In Chapter 6, Favorini explores the most difficult aspect of memory. While memory performs the task to remember, it may have to forget too. When history is encountered and especially painful and shameful events are brought to the platform of memory to be remembered, there may be a tendency to avoid this encounter, as is the case in the holocaust. Here, what is to be represented is restructring the painful events by means of individual and collective memories. The individual “may resent, resist, or reject”. The author provides Jewish examples and case studies comprising African-American commemorative drama and Native American drama. Especially in the cases of communities who have “marginalized status” the memory play assumes harder tasks. Finally, in this Chapter the most crucial issue is raised. “Which is the better choice? To remember or to forget?”. Favorini presents his final case studies observing the works of Emily Mann and Anna Deavere Smith. Mann deals with documentary dramas focusing on “traumatic themes of the twentieth century”. Anna Deavere Smith who is an African-American is interested in oral history being an oral memorialist as well as writing documentary plays.

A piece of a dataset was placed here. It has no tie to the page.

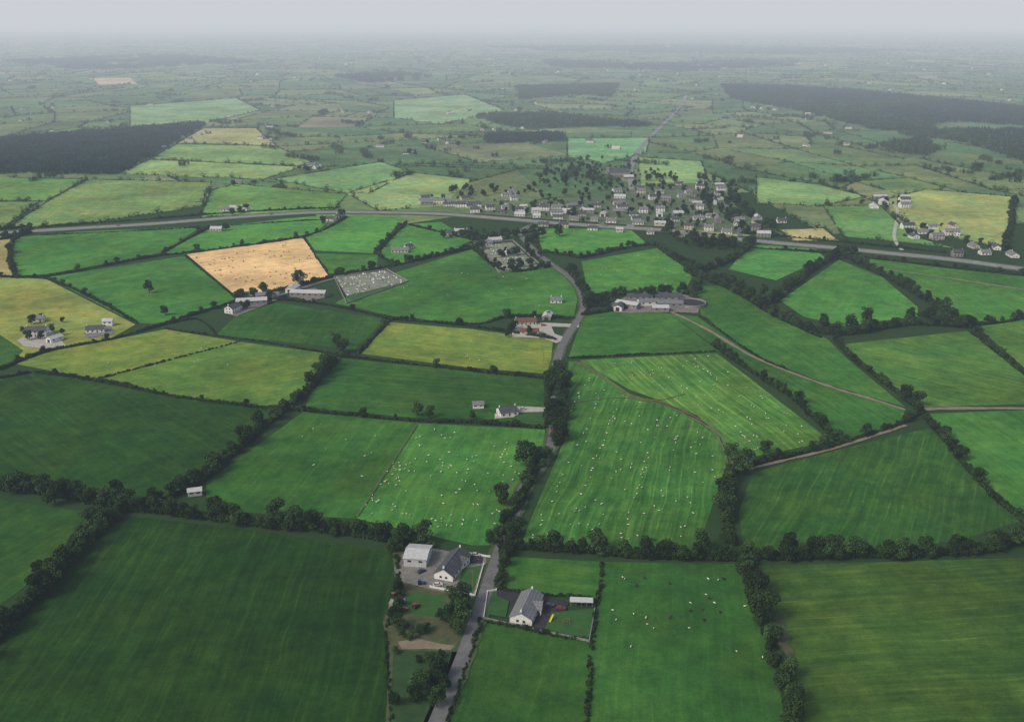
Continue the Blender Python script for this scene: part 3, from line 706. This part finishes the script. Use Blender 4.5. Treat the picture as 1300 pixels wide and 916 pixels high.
for u,v,d in [(418,280,0),(432,277,10),(300,266,0),(286,268,5),(312,268,80),(616,311,10),(628,307,20),(604,312,70),(647,322,60),(585,296,0),(570,298,5),(275,293,0),(395,211,10),(403,214,60),(385,213,0),(515,196,0),(524,193,30),(540,182,0),(548,186,0),(570,182,0),(560,178,40),(303,233,0),(650,340,70)]:
    here(house if random.random()<.7 else barn,"farmhouse",u,v,d,random.uniform(10,17),7.5,roof=random.choice([M_SLATE,M_SLATE2,M_METAL]),wall=random.choice([M_WHITE,M_WHITE,M_CREAM]))
    tree(u+random.uniform(-14,14),v+random.uniform(-3,6),1.1)
# village
vclus=[((530,253),(600,264),8,1.3),((560,258),(608,266),4,1.5),((640,243),(672,262),4,1),((655,262),(760,276),13,1),((765,264),(835,280),6,1),((770,240),(800,262),3,1.2),((806,240),(850,262),5,1),((862,234),(918,262),14,1),((835,264),(925,284),8,1),((925,276),(1000,298),6,1.1),((1105,252),(1150,264),6,1.3),((1150,290),(1210,304),8,1.1),((1235,314),(1290,326),6,1.1),((1200,322),(1215,328),2,1),((775,217),(800,228),2,1.6),((600,264),(680,274),5,1)]
hwv=[(u,v) for u,v in HWY]
def vroad(u): return float(np.interp(u,[a for a,b in hwv],[b for a,b in hwv]))
used=[]
def village_house(u,v,sz,deg=None):
    x,y=G(u,v)
    if any((x-a)**2+((y-b))**2<(21*sz)**2 for a,b in used): return False
    used.append((x,y)); L=random.uniform(9,15)*sz
    r=random.random(); kind=house if r<.85 else barn
    nm="village_house" if kind is house else "village_shed"
    kw=dict(roof=random.choice([M_SLATE,M_SLATE,M_SLATE2,M_SLATE2,M_METAL] if r<.85 else [M_METAL,M_METAL,M_SLATE2]),wall=random.choice([M_WHITE,M_WHITE,M_WHITE,M_CREAM,M_STONE]))
    if kind is house: kw.update(eave=random.choice((2.8,2.8,5.0)),rh=2.4,chim=random.choice((1,2)));kw['storeys']=2 if kw['eave']>4 else 1
    dg=deg if deg is not None else random.choice((0,0,90,8,-10,12,80))+random.uniform(-8,8)
    kind(nm,x,y,math.radians(dg),L,random.uniform(6.5,8)*min(sz,1.4),**kw)
    if random.random()<.55:
        s=random.uniform(.5,1.0); put(random.choice(TREES),x+random.uniform(-14,14),y+random.uniform(12,26),random.uniform(0,6),s)
    if random.random()<.5: put(random.choice(BUSH),x+random.uniform(-12,12),y+random.uniform(8,14),random.uniform(0,6),1.3)
    return True
u=636
while u<985:                       # frontage strung out along the main road
    village_house(u,vroad(u)-5.0-random.uniform(0,1.5),1,-5+random.uniform(-4,4)); u+=random.uniform(12,28)
u=690
while u<880:
    village_house(u,vroad(u)+5+random.uniform(0,1.5),.9,-5+random.uniform(-4,4)); u+=random.uniform(20,48)
for (u0,v0),(u1,v1),n,sz in vclus:
    k=0;tries=0
    while k<n and tries<n*30:
        tries+=1; u=random.uniform(u0,u1);v=random.uniform(v0,v1)
        if abs(v-vroad(u))<4.5: continue
        if village_house(u,v,sz): k+=1
# village trees
hwx=[h[0] for h in smooth(W(HWY))]; hwy_=[h[1] for h in smooth(W(HWY))]
def scatter(poly_px,n,s0,s1,clear=True):
    p=W(poly_px); xs=[a[0] for a in p];ys=[a[1] for a in p]; k=0
    while k<n:
        x=random.uniform(min(xs),max(xs));y=random.uniform(min(ys),max(ys))
        if not inpoly([x],[y],p)[0]: continue
        k+=1
        if any((x-a)**2+(y-b)**2<110 for a,b in used): continue
        if abs(y-np.interp(x,hwx,hwy_))<14: continue
        if any(abs(x-a)<9 and 0<b-y<22 for a,b in used): continue   # keep frontages open
        s=random.uniform(s0,s1); put(random.choice(TREES),x,y,random.uniform(0,6),s)
scatter([(660,240),(765,212),(850,215),(905,238),(930,262),(1000,290),(960,302),(850,292),(700,284),(640,270)],230,.5,1.15)
scatter([(885,225),(930,235),(945,270),(1000,290),(950,300),(895,280)],90,.7,1.4)
scatter([(690,210),(770,200),(760,230),(680,240)],45,.6,1.1); scatter([(850,300),(960,308),(940,322),(860,312)],40,.8,1.3)
scatter([(815,282),(850,300),(880,305),(885,295),(840,282)],24,.7,1.2); scatter([(560,300),(600,290),(690,292),(690,345),(640,345),(600,312)],50,.6,1.1)
scatter([(570,240),(650,238),(650,256),(570,250)],24,.7,1.1); scatter([(300,375),(350,370),(350,385),(300,400)],18,.6,1.1); scatter([(40,400),(110,410),(100,425),(20,440)],9,.5,.8); scatter([(775,372),(890,370),(890,378),(775,382)],26,.7,1.1)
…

Favorini has written a comprehensive book on memory and how “Mnemosyne:Godess of Memory” can rule individuals who have memory. Yet, memory can have individuals too. Favorini presents memory as “soul and master organizer of the mind” and explores this challenging phenomenon in theatre and what happens in plays as far as “memory” is concerned thus creating a detailed book with a new look on history of theatre.